(Task requirements):
Extract, unchanged, each line of the listing below from its first line through the line that contains "return root", inclusive, and nothing else.

(Material for this exercise):

** start **

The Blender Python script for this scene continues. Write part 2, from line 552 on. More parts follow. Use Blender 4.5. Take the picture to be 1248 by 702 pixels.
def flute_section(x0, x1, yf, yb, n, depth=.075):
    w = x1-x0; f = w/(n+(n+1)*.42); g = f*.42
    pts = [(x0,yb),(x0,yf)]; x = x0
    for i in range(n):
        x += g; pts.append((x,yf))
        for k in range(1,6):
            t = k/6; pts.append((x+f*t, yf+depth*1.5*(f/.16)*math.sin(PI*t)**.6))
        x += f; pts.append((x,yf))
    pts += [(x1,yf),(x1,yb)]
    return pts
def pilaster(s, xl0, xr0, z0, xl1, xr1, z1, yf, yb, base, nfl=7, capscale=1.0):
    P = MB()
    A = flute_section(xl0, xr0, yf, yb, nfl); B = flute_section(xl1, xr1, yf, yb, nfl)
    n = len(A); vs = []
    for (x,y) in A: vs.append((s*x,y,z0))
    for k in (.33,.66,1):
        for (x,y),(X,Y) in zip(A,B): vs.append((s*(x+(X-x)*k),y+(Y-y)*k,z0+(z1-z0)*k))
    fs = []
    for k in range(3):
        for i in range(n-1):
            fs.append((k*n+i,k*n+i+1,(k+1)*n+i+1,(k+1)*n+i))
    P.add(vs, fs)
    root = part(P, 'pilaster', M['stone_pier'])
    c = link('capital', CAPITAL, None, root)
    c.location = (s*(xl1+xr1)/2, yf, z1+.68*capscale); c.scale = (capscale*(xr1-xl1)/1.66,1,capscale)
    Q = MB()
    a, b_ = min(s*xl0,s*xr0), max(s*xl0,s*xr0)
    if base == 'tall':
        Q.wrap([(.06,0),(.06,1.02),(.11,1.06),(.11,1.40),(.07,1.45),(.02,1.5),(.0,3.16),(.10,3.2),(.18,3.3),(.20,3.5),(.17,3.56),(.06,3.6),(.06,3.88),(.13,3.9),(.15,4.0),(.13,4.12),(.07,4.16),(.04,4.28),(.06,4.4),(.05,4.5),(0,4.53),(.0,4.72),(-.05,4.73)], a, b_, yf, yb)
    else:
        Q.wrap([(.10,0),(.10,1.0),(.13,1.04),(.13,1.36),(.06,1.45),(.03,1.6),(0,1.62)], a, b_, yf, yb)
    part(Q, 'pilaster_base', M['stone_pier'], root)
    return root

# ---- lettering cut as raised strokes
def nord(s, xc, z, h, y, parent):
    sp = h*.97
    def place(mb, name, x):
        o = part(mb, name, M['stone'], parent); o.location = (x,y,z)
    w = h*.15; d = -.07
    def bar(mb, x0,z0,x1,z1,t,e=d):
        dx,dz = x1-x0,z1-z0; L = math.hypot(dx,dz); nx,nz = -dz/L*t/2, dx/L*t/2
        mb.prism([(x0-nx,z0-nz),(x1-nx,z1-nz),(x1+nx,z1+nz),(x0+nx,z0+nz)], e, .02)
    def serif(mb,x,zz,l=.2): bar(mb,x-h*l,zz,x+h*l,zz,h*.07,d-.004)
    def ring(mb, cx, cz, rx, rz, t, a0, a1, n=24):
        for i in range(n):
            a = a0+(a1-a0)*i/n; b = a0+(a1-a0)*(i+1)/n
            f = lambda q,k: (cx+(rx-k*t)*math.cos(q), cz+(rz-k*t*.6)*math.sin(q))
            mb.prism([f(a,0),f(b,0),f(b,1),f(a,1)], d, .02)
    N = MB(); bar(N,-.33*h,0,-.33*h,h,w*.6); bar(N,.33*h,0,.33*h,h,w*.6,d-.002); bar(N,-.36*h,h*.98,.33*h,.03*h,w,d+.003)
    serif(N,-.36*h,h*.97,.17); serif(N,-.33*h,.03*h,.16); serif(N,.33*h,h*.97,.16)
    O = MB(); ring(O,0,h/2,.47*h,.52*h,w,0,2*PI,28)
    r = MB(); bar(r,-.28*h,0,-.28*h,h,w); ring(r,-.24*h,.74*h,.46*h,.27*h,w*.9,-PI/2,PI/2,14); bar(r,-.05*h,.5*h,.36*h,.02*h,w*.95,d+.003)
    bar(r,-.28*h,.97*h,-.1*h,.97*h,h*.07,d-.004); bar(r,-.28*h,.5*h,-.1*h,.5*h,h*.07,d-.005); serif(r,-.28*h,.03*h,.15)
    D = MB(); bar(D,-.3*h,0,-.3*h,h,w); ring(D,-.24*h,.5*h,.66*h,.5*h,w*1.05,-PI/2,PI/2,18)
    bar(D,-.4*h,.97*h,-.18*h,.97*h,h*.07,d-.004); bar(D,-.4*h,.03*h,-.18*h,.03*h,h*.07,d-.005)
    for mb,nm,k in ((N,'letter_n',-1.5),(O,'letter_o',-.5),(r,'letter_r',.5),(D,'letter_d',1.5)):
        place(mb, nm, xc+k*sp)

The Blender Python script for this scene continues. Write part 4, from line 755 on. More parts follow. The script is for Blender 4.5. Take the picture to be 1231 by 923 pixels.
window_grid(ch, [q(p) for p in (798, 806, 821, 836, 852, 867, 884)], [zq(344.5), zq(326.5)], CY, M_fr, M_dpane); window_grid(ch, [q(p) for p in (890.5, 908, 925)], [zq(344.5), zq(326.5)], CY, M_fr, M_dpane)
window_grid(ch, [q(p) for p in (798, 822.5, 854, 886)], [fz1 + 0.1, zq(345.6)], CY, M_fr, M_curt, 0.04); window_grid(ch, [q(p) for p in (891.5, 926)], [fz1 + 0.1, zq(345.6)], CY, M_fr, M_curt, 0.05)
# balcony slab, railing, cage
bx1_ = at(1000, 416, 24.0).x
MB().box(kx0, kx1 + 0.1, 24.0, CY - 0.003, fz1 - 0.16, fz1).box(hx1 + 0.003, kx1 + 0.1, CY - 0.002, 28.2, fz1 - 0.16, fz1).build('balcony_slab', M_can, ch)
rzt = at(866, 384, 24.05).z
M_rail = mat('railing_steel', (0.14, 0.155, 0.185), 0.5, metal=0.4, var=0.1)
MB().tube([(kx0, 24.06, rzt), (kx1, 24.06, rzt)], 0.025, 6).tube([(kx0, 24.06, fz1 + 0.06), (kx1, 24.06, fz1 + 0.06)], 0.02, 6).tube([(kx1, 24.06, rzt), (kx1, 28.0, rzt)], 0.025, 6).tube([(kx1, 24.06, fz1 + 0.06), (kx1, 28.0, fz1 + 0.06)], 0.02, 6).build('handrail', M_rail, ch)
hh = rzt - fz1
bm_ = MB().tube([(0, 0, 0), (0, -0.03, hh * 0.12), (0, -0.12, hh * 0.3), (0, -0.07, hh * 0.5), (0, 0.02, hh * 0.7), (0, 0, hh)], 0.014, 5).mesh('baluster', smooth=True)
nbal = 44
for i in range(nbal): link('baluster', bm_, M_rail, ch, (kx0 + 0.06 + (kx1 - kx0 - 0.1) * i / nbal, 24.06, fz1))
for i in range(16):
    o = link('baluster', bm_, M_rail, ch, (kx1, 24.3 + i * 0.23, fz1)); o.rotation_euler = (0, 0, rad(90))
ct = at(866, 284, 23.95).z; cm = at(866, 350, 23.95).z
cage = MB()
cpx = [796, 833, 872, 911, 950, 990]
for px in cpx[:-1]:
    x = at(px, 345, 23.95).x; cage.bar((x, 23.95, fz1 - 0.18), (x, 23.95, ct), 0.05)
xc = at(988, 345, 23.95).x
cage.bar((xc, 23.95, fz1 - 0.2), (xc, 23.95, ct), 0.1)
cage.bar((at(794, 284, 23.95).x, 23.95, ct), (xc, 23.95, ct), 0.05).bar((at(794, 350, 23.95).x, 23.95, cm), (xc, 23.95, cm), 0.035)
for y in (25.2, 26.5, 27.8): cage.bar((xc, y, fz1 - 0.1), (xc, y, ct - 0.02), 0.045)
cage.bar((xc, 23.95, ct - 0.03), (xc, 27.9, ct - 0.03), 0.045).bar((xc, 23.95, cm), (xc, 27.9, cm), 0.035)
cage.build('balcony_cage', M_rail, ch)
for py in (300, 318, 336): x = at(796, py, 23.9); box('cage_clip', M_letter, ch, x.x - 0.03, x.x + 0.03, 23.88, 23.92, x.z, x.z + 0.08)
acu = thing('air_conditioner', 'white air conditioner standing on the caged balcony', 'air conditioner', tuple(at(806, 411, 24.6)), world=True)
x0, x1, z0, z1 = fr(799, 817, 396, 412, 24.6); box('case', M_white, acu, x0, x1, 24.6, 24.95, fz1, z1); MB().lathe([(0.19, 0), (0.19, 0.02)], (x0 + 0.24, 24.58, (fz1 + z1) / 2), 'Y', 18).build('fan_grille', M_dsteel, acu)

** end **

(The response):
The Blender Python script for this scene continues. Write part 2, from line 552 on. More parts follow. Use Blender 4.5. Take the picture to be 1248 by 702 pixels.
def flute_section(x0, x1, yf, yb, n, depth=.075):
    w = x1-x0; f = w/(n+(n+1)*.42); g = f*.42
    pts = [(x0,yb),(x0,yf)]; x = x0
    for i in range(n):
        x += g; pts.append((x,yf))
        for k in range(1,6):
            t = k/6; pts.append((x+f*t, yf+depth*1.5*(f/.16)*math.sin(PI*t)**.6))
        x += f; pts.append((x,yf))
    pts += [(x1,yf),(x1,yb)]
    return pts
def pilaster(s, xl0, xr0, z0, xl1, xr1, z1, yf, yb, base, nfl=7, capscale=1.0):
    P = MB()
    A = flute_section(xl0, xr0, yf, yb, nfl); B = flute_section(xl1, xr1, yf, yb, nfl)
    n = len(A); vs = []
    for (x,y) in A: vs.append((s*x,y,z0))
    for k in (.33,.66,1):
        for (x,y),(X,Y) in zip(A,B): vs.append((s*(x+(X-x)*k),y+(Y-y)*k,z0+(z1-z0)*k))
    fs = []
    for k in range(3):
        for i in range(n-1):
            fs.append((k*n+i,k*n+i+1,(k+1)*n+i+1,(k+1)*n+i))
    P.add(vs, fs)
    root = part(P, 'pilaster', M['stone_pier'])
    c = link('capital', CAPITAL, None, root)
    c.location = (s*(xl1+xr1)/2, yf, z1+.68*capscale); c.scale = (capscale*(xr1-xl1)/1.66,1,capscale)
    Q = MB()
    a, b_ = min(s*xl0,s*xr0), max(s*xl0,s*xr0)
    if base == 'tall':
        Q.wrap([(.06,0),(.06,1.02),(.11,1.06),(.11,1.40),(.07,1.45),(.02,1.5),(.0,3.16),(.10,3.2),(.18,3.3),(.20,3.5),(.17,3.56),(.06,3.6),(.06,3.88),(.13,3.9),(.15,4.0),(.13,4.12),(.07,4.16),(.04,4.28),(.06,4.4),(.05,4.5),(0,4.53),(.0,4.72),(-.05,4.73)], a, b_, yf, yb)
    else:
        Q.wrap([(.10,0),(.10,1.0),(.13,1.04),(.13,1.36),(.06,1.45),(.03,1.6),(0,1.62)], a, b_, yf, yb)
    part(Q, 'pilaster_base', M['stone_pier'], root)
    return root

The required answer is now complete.